DATASET EXCERPT:
□ □ □ □ □ □ □
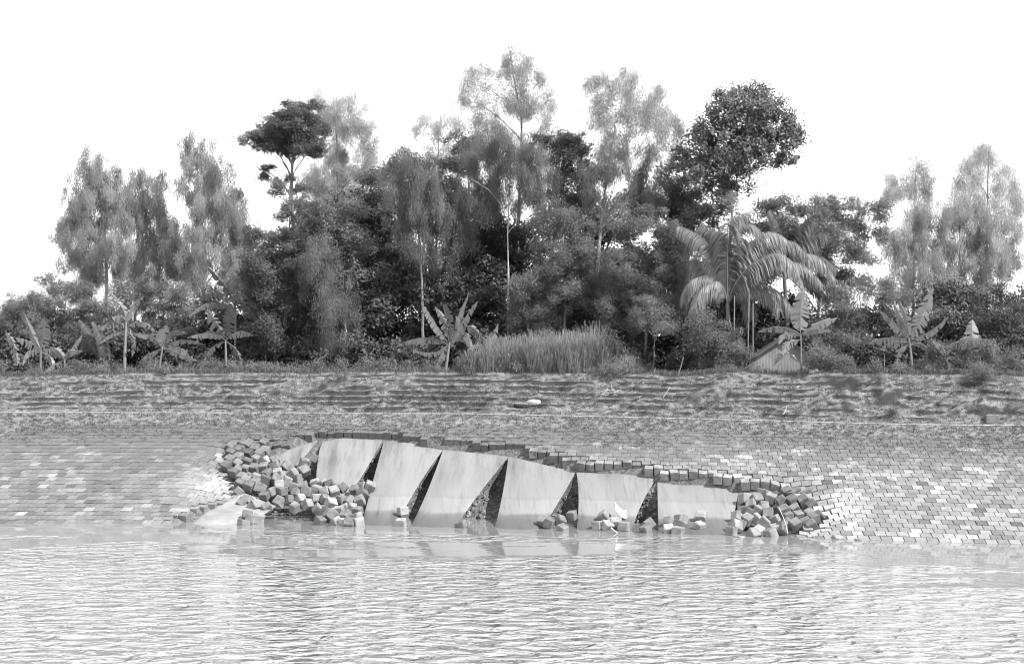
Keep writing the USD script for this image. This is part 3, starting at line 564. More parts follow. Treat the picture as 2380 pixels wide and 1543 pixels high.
def crown(blobs, Y, style, r, spread=1.0, tau=None):
    P = STY[style]; cs, ax, nr, Ls, Ws, tn = [], [], [], [], [], []
    for bx_, by_, rx, ry in blobs:
        s = Y / F; cen = at(bx_, by_, Y) + [0, r.uniform(-1, 1) * 0.9 * spread, 0]; rad = np.array([rx * s, max(0.5, 0.8 * (rx + ry) * s / 2), ry * s]) * {'weep': 1.36, 'airy': 1.4, 'filler': 1.15, 'tier': 1.22}.get(style, 1.25)
        area_ = np.pi * rad[0] * rad[2]; a = 0.5 * P['L'] * P['W']
        nl = int((tau or P['tau']) * area_ * 2.0 / a); nc = max(5, int(P['cd'] * area_))
        d = r.normal(size=(nc, 3)); d /= np.linalg.norm(d, axis=1, keepdims=True); rr = r.random(nc) ** P['sh']
        cc = cen + d * rr[:, None] * rad; crad = P['rc'] * r.uniform(0.55, 1.3, nc) * min(1.0, 0.5 + rad[0] / 1.6)
        wgt = crad ** 2; wgt /= wgt.sum(); k = r.choice(nc, nl, p=wgt)
        off = r.normal(0, 0.55, (nl, 3)) * crad[k][:, None] * [1, 1, P['vs']]
        if P['vs'] > 1.2: off[:, 2] -= 0.5 * crad[k]
        c = cc[k] + off
        a_ = r.normal(size=(nl, 3)); a_ /= np.linalg.norm(a_, axis=1, keepdims=True); a_ = a_ * (1 - P['droop']) + np.array([0, 0, -1]) * P['droop']
        n_ = r.normal(size=(nl, 3)); n_ /= np.linalg.norm(n_, axis=1, keepdims=True); od = cc[k] - cen + 1.2 * off; od /= np.linalg.norm(od, axis=1, keepdims=True) + 1e-9; n_ = n_ * 0.55 + od * 0.75 + np.array([0, 0, 1.0]) * P['up'] * 0.7
        ct = r.normal(1.0, 0.14, nc)
        cs.append(c); ax.append(a_); nr.append(n_); Ls.append(P['L'] * r.uniform(0.65, 1.3, nl)); Ws.append(P['W'] * r.uniform(0.7, 1.25, nl)); tn.append(ct[k] * r.normal(1.0, 0.1, nl))
    c = np.vstack(cs); V, Fq = diamonds(c, np.vstack(ax), np.vstack(nr), np.concatenate(Ls), np.concatenate(Ws))
    return (V, Fq), np.repeat(np.clip(np.concatenate(tn), 0.4, 1.8), 3)
total_leaves = 0
def tree(name, label, cat, dY, trunk, tr, blobs, style, leafmat, bark='bark_grey', seed=0, limbs=9, group=None, spread=1.0, tau=None):
    global total_leaves
    r = np.random.default_rng(seed + 100)
    bx_ = np.mean([b[0] for b in blobs]); Y = Ycr(bx_) + dY
    t = thing(name, label, cat, group)
    tp = [at(x, y, Y) for x, y in trunk]
    base = tp[0].copy(); base[2] = min(base[2], 5.9)
    if tp[0][2] > 6.0: tp = [np.array([tp[0][0], Y, 5.9])] + tp
    Pt = curve(tp, 16); R = np.linspace(tr, tr * (0.45 if style == 'tier' else 0.14), 16); Pt[1:-1] += r.normal(0, 0.02, (14, 3))
    obj('trunk', tube(Pt, R, 9), bark, t, smooth=True)
    big = sorted(range(len(blobs)), key=lambda i: -blobs[i][2] * blobs[i][3])[:limbs]
    for i in big:
        q = at(blobs[i][0], blobs[i][1], Y) + [0, r.normal(0, 0.4), 0]
        lower = np.where(Pt[:, 2] < q[2] - 0.15)[0]
        if len(lower) < 3: continue
        j = lower[np.argmin(np.abs(Pt[lower, 2] - (q[2] - 0.75 * abs(q[0] - Pt[lower[-1], 0]) - 0.6)))]
        j = max(j, 2); s0 = Pt[j]
        if np.linalg.norm(q - s0) < 0.3: continue
        mid = (s0 + q) / 2 + [0, 0, 0.12 * np.linalg.norm(q - s0)] + r.normal(0, 0.08, 3)
        c = curve([s0, mid, q], 9); c[1:-1] += r.normal(0, 0.025, (7, 3))
        obj('limb', tube(c, np.linspace(R[j] * 0.6, 0.012, 9), 6), bark, t, smooth=True)
    m, tn = crown(blobs, Y, style, r, spread, tau); total_leaves += len(m[1])
    obj('crown', m, leafmat, t, tone=tn)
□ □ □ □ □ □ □
TASK REQUIREMENTS:
Without the pictures, write out all of the material exactly.

COMPLETE RESPONSE:
Keep writing the USD script for this image. This is part 3, starting at line 564. More parts follow. Treat the picture as 2380 pixels wide and 1543 pixels high.
def crown(blobs, Y, style, r, spread=1.0, tau=None):
    P = STY[style]; cs, ax, nr, Ls, Ws, tn = [], [], [], [], [], []
    for bx_, by_, rx, ry in blobs:
        s = Y / F; cen = at(bx_, by_, Y) + [0, r.uniform(-1, 1) * 0.9 * spread, 0]; rad = np.array([rx * s, max(0.5, 0.8 * (rx + ry) * s / 2), ry * s]) * {'weep': 1.36, 'airy': 1.4, 'filler': 1.15, 'tier': 1.22}.get(style, 1.25)
        area_ = np.pi * rad[0] * rad[2]; a = 0.5 * P['L'] * P['W']
        nl = int((tau or P['tau']) * area_ * 2.0 / a); nc = max(5, int(P['cd'] * area_))
        d = r.normal(size=(nc, 3)); d /= np.linalg.norm(d, axis=1, keepdims=True); rr = r.random(nc) ** P['sh']
        cc = cen + d * rr[:, None] * rad; crad = P['rc'] * r.uniform(0.55, 1.3, nc) * min(1.0, 0.5 + rad[0] / 1.6)
        wgt = crad ** 2; wgt /= wgt.sum(); k = r.choice(nc, nl, p=wgt)
        off = r.normal(0, 0.55, (nl, 3)) * crad[k][:, None] * [1, 1, P['vs']]
        if P['vs'] > 1.2: off[:, 2] -= 0.5 * crad[k]
        c = cc[k] + off
        a_ = r.normal(size=(nl, 3)); a_ /= np.linalg.norm(a_, axis=1, keepdims=True); a_ = a_ * (1 - P['droop']) + np.array([0, 0, -1]) * P['droop']
        n_ = r.normal(size=(nl, 3)); n_ /= np.linalg.norm(n_, axis=1, keepdims=True); od = cc[k] - cen + 1.2 * off; od /= np.linalg.norm(od, axis=1, keepdims=True) + 1e-9; n_ = n_ * 0.55 + od * 0.75 + np.array([0, 0, 1.0]) * P['up'] * 0.7
        ct = r.normal(1.0, 0.14, nc)
        cs.append(c); ax.append(a_); nr.append(n_); Ls.append(P['L'] * r.uniform(0.65, 1.3, nl)); Ws.append(P['W'] * r.uniform(0.7, 1.25, nl)); tn.append(ct[k] * r.normal(1.0, 0.1, nl))
    c = np.vstack(cs); V, Fq = diamonds(c, np.vstack(ax), np.vstack(nr), np.concatenate(Ls), np.concatenate(Ws))
    return (V, Fq), np.repeat(np.clip(np.concatenate(tn), 0.4, 1.8), 3)
total_leaves = 0
def tree(name, label, cat, dY, trunk, tr, blobs, style, leafmat, bark='bark_grey', seed=0, limbs=9, group=None, spread=1.0, tau=None):
    global total_leaves
    r = np.random.default_rng(seed + 100)
    bx_ = np.mean([b[0] for b in blobs]); Y = Ycr(bx_) + dY
    t = thing(name, label, cat, group)
    tp = [at(x, y, Y) for x, y in trunk]
    base = tp[0].copy(); base[2] = min(base[2], 5.9)
    if tp[0][2] > 6.0: tp = [np.array([tp[0][0], Y, 5.9])] + tp
    Pt = curve(tp, 16); R = np.linspace(tr, tr * (0.45 if style == 'tier' else 0.14), 16); Pt[1:-1] += r.normal(0, 0.02, (14, 3))
    obj('trunk', tube(Pt, R, 9), bark, t, smooth=True)
    big = sorted(range(len(blobs)), key=lambda i: -blobs[i][2] * blobs[i][3])[:limbs]
    for i in big:
        q = at(blobs[i][0], blobs[i][1], Y) + [0, r.normal(0, 0.4), 0]
        lower = np.where(Pt[:, 2] < q[2] - 0.15)[0]
        if len(lower) < 3: continue
        j = lower[np.argmin(np.abs(Pt[lower, 2] - (q[2] - 0.75 * abs(q[0] - Pt[lower[-1], 0]) - 0.6)))]
        j = max(j, 2); s0 = Pt[j]
        if np.linalg.norm(q - s0) < 0.3: continue
        mid = (s0 + q) / 2 + [0, 0, 0.12 * np.linalg.norm(q - s0)] + r.normal(0, 0.08, 3)
        c = curve([s0, mid, q], 9); c[1:-1] += r.normal(0, 0.025, (7, 3))
        obj('limb', tube(c, np.linspace(R[j] * 0.6, 0.012, 9), 6), bark, t, smooth=True)
    m, tn = crown(blobs, Y, style, r, spread, tau); total_leaves += len(m[1])
    obj('crown', m, leafmat, t, tone=tn)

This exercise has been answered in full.